最近の一番の自分の変化として感じるのは、
村上春樹の小説を楽しめるようになってきたことだろうか。
何を今さら、、、と感じる方も多くいるだろう。
村上春樹といえば、新作が出れば大ヒット確定で、ハルキストと呼ばれる多くのファンがついているような、超超超大作家先生である。
村上春樹の作品が面白いのは、今に始まったことではない。
(40年以上も前から、彼の作品は世に生み出され続けている)
最初に私が村上春樹の作品を読んだのは高校生くらいだっただろうか。
読書家の友人から勧められるままに何冊か手にとって読んでみたものの、私は彼の描く“フワフワ”とした現実感があるようでない、それでいてリアルな世界にうまく入り込むことが出来ずにページを閉じてしまった。
そこから数年、世の中でヒットしていることは知りつつも、見て見ないふりというか、ある種の食わず嫌いのような態度と距離感を保っていたように感じる。
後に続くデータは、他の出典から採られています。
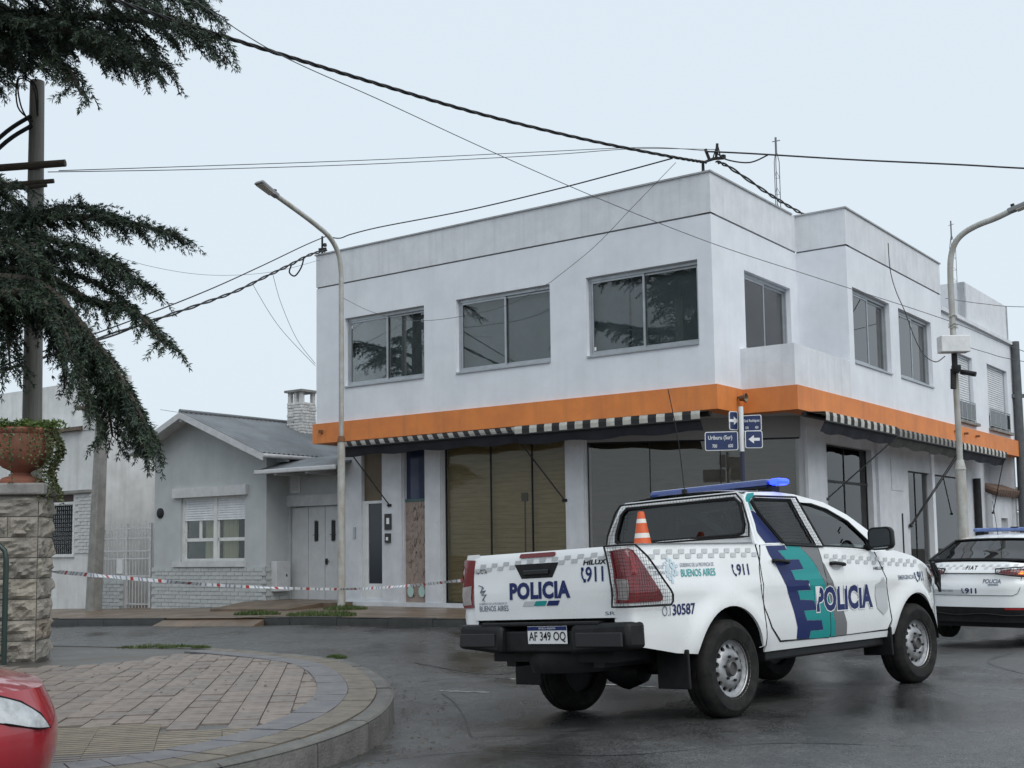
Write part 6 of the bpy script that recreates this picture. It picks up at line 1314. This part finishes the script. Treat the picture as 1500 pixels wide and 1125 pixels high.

ところが、昨年あたりからAudible(本の朗読サービス)で、
ふと「そうだ、村上春樹でも聞いてみるか」と思い立ったのである。
きっかけは、私が勝手に 演技がとてつもなく上手い と思っている俳優さんが朗読の読み手だったところから、どのように読んで聞かせてくれるのだろうと興味を持ったことである。
するとどうだろうか。
昔は苦手だった物語の描写が、スッと自分の中に入ってくる感じがある。
捉えどころがなかった村上春樹の世界が、心地よく設計されたテーマパークのような自然さで”視える”ような気がしたのである。
恐らくは描写の上手さや、設定の練りの深さなどから、「んなわけあるかい」と突っ込む余地を奪われるほどの自然さがあったのだろうと思う。
まぁ、私は演技のことなど何も分からない素人だし、読書についてもごくごく一般的な軽めの読者なので、文学の良し悪しみたいなことは一切わからない。
それでも、少なくとも私にとっては、ずいぶんと親しみやすい作品のように感じられたということは事実である。
初めて村上作品を手にしてから20数年。
やっとこさ、その良さが分かってきた40代。
さぁ、これからの読書の楽しみが増えた。
こうなったら、古い作品からぼちぼち攻めていきますかね。
味わい尽くすには、相当なパワーが必要そうだけれど、それはきっと良いことなのだろうな。